----- Data -----

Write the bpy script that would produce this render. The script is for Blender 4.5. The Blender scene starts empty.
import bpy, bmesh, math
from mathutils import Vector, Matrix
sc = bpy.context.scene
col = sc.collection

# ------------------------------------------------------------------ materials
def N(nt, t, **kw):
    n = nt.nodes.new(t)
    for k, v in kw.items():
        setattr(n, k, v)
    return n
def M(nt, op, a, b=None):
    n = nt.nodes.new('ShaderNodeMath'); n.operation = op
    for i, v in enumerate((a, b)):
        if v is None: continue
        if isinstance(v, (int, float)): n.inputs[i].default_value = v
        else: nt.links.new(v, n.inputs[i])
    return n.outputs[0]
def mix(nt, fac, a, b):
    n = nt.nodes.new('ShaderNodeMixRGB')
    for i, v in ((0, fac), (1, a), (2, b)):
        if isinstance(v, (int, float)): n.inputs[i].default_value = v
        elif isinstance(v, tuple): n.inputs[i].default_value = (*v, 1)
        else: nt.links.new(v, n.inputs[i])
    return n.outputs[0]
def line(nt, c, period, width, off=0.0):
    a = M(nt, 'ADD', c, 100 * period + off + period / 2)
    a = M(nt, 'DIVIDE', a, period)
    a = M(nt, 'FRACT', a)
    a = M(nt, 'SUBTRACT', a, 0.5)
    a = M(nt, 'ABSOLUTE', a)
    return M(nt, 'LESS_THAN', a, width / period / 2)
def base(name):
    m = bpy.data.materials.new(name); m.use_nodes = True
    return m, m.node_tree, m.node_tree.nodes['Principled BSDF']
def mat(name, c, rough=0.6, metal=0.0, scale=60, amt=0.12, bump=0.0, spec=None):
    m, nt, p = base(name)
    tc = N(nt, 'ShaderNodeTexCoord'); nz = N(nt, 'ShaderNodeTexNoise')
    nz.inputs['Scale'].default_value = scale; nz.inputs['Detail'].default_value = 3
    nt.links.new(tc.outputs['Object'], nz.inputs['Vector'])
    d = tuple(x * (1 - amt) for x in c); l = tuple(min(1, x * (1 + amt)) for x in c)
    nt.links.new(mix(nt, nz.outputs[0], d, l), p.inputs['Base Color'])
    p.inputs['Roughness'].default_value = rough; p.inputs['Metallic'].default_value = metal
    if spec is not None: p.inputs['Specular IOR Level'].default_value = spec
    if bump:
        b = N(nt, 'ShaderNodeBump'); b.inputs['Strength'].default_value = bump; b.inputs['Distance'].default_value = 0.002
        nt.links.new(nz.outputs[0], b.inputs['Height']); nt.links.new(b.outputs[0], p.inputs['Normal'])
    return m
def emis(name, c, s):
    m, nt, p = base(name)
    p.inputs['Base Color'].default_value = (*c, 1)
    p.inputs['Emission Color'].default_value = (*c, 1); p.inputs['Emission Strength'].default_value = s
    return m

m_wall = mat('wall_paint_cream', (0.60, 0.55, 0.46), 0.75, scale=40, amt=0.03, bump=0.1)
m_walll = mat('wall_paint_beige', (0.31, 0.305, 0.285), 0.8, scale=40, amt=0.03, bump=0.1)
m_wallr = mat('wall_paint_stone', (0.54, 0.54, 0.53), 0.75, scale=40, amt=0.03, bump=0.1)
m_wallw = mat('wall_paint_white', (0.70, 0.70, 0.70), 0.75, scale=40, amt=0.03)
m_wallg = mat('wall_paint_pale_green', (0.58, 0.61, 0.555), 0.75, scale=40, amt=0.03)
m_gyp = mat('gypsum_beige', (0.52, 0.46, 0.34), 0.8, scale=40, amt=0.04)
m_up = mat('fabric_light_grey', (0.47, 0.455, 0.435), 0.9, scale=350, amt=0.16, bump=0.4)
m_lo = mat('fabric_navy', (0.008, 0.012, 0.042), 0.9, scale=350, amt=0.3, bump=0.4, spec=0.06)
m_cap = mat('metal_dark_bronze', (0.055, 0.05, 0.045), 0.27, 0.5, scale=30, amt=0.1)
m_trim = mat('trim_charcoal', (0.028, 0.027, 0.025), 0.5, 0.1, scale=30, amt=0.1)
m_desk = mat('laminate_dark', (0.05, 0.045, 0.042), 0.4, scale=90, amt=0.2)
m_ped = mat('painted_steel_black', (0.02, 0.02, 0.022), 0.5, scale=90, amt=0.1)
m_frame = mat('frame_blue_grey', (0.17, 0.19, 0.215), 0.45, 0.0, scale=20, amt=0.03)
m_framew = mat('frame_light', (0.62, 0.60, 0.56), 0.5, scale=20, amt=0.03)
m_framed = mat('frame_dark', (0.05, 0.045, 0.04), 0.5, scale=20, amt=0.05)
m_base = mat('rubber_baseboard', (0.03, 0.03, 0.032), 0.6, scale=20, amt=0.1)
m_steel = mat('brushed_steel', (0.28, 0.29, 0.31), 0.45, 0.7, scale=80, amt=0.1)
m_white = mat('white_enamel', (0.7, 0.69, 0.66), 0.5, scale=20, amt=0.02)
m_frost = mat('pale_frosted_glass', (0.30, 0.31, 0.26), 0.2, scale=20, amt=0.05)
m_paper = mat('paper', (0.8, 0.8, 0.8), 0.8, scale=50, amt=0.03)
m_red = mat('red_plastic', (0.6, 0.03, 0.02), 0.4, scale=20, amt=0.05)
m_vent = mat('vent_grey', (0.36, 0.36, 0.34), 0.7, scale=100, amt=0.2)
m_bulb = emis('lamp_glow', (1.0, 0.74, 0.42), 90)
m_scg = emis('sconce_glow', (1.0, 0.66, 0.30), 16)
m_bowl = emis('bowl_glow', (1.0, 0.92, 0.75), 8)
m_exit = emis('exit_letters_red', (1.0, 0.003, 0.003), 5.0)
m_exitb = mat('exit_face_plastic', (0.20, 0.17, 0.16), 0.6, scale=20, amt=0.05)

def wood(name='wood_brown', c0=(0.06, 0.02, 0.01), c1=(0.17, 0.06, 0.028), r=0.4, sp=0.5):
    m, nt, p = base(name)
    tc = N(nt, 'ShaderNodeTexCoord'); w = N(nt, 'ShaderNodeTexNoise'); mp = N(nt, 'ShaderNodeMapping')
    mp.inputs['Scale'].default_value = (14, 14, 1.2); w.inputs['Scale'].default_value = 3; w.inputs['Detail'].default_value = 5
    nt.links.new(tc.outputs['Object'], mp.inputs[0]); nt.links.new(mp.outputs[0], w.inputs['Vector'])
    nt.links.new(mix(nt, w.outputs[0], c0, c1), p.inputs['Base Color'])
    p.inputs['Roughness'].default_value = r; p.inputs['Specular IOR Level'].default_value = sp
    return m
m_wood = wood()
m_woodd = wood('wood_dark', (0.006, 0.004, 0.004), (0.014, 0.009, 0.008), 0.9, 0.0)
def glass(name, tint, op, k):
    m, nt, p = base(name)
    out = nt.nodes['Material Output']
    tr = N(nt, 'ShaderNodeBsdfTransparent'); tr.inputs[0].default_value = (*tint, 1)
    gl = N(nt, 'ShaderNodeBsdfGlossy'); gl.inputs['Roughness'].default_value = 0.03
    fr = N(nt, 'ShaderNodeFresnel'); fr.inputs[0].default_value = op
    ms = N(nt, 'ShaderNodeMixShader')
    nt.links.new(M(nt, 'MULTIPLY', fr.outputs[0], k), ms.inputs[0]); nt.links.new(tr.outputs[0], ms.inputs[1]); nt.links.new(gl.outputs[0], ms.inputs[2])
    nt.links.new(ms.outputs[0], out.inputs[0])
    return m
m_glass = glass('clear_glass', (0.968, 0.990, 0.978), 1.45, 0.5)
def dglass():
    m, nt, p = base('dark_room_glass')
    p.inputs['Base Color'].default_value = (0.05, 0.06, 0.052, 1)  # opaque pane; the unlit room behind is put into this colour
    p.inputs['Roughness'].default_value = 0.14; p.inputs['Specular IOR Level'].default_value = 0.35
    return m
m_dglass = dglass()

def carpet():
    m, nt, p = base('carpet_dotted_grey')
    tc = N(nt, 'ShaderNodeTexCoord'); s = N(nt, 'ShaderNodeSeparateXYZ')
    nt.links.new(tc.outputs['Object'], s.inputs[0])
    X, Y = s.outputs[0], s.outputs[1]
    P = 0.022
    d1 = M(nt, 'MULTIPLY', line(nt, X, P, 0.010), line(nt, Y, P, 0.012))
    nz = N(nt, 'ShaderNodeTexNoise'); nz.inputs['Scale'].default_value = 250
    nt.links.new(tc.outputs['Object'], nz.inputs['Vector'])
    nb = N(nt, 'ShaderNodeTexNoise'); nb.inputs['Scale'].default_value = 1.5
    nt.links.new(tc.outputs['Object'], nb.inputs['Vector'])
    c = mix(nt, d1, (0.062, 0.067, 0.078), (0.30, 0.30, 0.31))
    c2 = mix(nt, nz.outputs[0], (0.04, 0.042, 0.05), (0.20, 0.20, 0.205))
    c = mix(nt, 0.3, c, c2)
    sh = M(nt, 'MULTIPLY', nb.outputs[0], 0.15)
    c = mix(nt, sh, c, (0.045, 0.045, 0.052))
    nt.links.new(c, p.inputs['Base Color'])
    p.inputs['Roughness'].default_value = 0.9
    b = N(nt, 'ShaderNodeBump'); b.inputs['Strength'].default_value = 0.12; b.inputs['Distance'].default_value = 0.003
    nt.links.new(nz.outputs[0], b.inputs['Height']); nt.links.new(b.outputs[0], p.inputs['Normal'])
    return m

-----

*The task:* Repeat the material word for word from its opening line up to and including the line containing "col = sc.collection".

*Exercise solution:*
Write the bpy script that would produce this render. The script is for Blender 4.5. The Blender scene starts empty.
import bpy, bmesh, math
from mathutils import Vector, Matrix
sc = bpy.context.scene
col = sc.collection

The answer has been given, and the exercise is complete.